START

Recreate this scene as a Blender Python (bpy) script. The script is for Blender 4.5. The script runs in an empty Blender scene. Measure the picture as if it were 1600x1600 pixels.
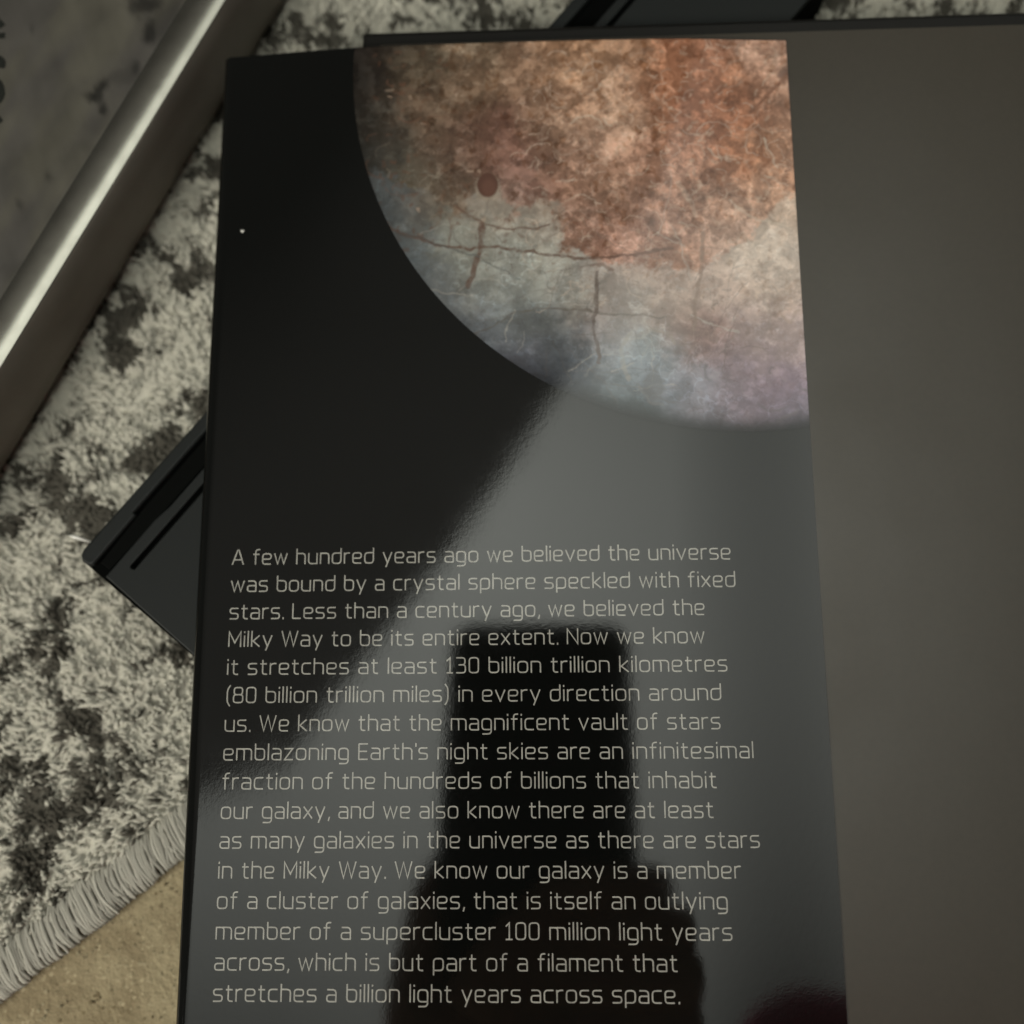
import bpy, bmesh, math
import numpy as np
from mathutils import Vector, Matrix

S = bpy.context.scene
COL = S.collection
MM = 0.001

# ------------------------------------------------------------------ camera
# phone camera held 18 cm above the jacket flap, looking almost straight down
CAM_H = 180.0 * MM
CAMB = [[0.9992814, -0.0, 0.0379038], [0.0063105, 0.9860435, -0.166368], [-0.0373748, 0.1664876, 0.985335]]
cam = bpy.data.cameras.new('phone_camera')
cam.sensor_fit = 'HORIZONTAL'
cam.sensor_width = 36.0
cam.lens = 36.0 * 1450.0 / 1600.0
cam.clip_start = 0.004
cam.clip_end = 50.0
cam.dof.use_dof = True
cam.dof.focus_distance = 0.1745
cam.dof.aperture_fstop = cam.lens / 4.8
cam_ob = bpy.data.objects.new('phone_camera', cam)
CW = Matrix(((CAMB[0][0], CAMB[0][1], CAMB[0][2], 0), (CAMB[1][0], CAMB[1][1], CAMB[1][2], 0),
             (CAMB[2][0], CAMB[2][1], CAMB[2][2], CAM_H), (0, 0, 0, 1)))
cam_ob.matrix_world = CW
COL.objects.link(cam_ob)
S.camera = cam_ob

# ------------------------------------------------------------------ light
world = bpy.data.worlds.new('World')
S.world = world
world.use_nodes = True
bg = world.node_tree.nodes['Background']
bg.inputs[0].default_value = (1.0, 0.96, 0.86, 1)
bg.inputs[1].default_value = 1.0
# dim room: the ceiling right above glows a little more than the walls
_t = world.node_tree
_tc = _t.nodes.new('ShaderNodeTexCoord'); _sx = _t.nodes.new('ShaderNodeSeparateXYZ')
_mr = _t.nodes.new('ShaderNodeMapRange'); _mr.interpolation_type = 'SMOOTHSTEP'
_mr.inputs[1].default_value = 0.82; _mr.inputs[2].default_value = 0.985; _mr.inputs[3].default_value = 0.06; _mr.inputs[4].default_value = 0.25
_t.links.new(_tc.outputs['Generated'], _sx.inputs[0]); _t.links.new(_sx.outputs['Z'], _mr.inputs[0])
_t.links.new(_mr.outputs[0], bg.inputs[1])

def area(name, centre, axis_down, xdir, sx, sy, power, color, spread=180.0):
    l = bpy.data.lights.new(name, 'AREA')
    l.shape = 'RECTANGLE'
    l.size, l.size_y = sx, sy
    l.energy = power
    l.color = color
    l.spread = math.radians(spread)
    o = bpy.data.objects.new(name, l)
    z = -Vector(axis_down).normalized()
    x = Vector(xdir)
    x = (x - z * x.dot(z)).normalized()
    y = z.cross(x)
    o.matrix_world = Matrix(((x.x, y.x, z.x, centre[0]), (x.y, y.y, z.y, centre[1]),
                             (x.z, y.z, z.z, centre[2]), (0, 0, 0, 1)))
    COL.objects.link(o)
    return o

# the soft lamp overhead whose straight edge shows as the diagonal in the glossy flap
N1 = Vector((0.812, -0.583, 0)); T1 = Vector((0.583, 0.812, 0))
c1 = N1 * 0.72 + Vector((0, 0, 1.5))
area('overhead_lamp', c1, (0.10, -0.155, -1.0), N1, 1.96, 2.6, 8.0, (0.965, 1.0, 0.91), 76.0)
# added soft fill from the lower left to raise brightness, no known source
area('side_fill', (-1.0, -0.95, 1.0), (1.0, 0.98, -1.0), (1, -1, 0), 0.6, 0.5, 22.0, (1.0, 0.965, 0.86))

S.view_settings.view_transform = 'Standard'
S.view_settings.look = 'None'
S.view_settings.exposure = 0.0
S.view_settings.gamma = 1.0
S.view_settings.use_curve_mapping = False

# ------------------------------------------------------------------ helpers
def tag(o, label=None, cat=None, group=None, kind=None):
    if label: o['label'] = label
    if cat: o['category'] = cat
    if group: o['group'] = group
    if kind: o['kind'] = kind
    return o

def empty(name, loc=(0, 0, 0), rz=0.0):
    o = bpy.data.objects.new(name, None)
    o.empty_display_size = 0.02
    o.location = loc
    o.rotation_euler = (0, 0, rz)
    COL.objects.link(o)
    return o

def link(name, me, mat=None, parent=None, smooth=False):
    if mat: me.materials.append(mat)
    if smooth:
        me.polygons.foreach_set('use_smooth', np.ones(len(me.polygons), dtype=bool))
    o = bpy.data.objects.new(name, me)
    COL.objects.link(o)
    if parent: o.parent = parent
    return o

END

Problem to solve: Copy nothing but the lines from the top of the data down to the line containing "from mathutils import Vector, Matrix", and leave the pictures out.

Result of the exercise:
Recreate this scene as a Blender Python (bpy) script. The script is for Blender 4.5. The script runs in an empty Blender scene. Measure the picture as if it were 1600x1600 pixels.
import bpy, bmesh, math
import numpy as np
from mathutils import Vector, Matrix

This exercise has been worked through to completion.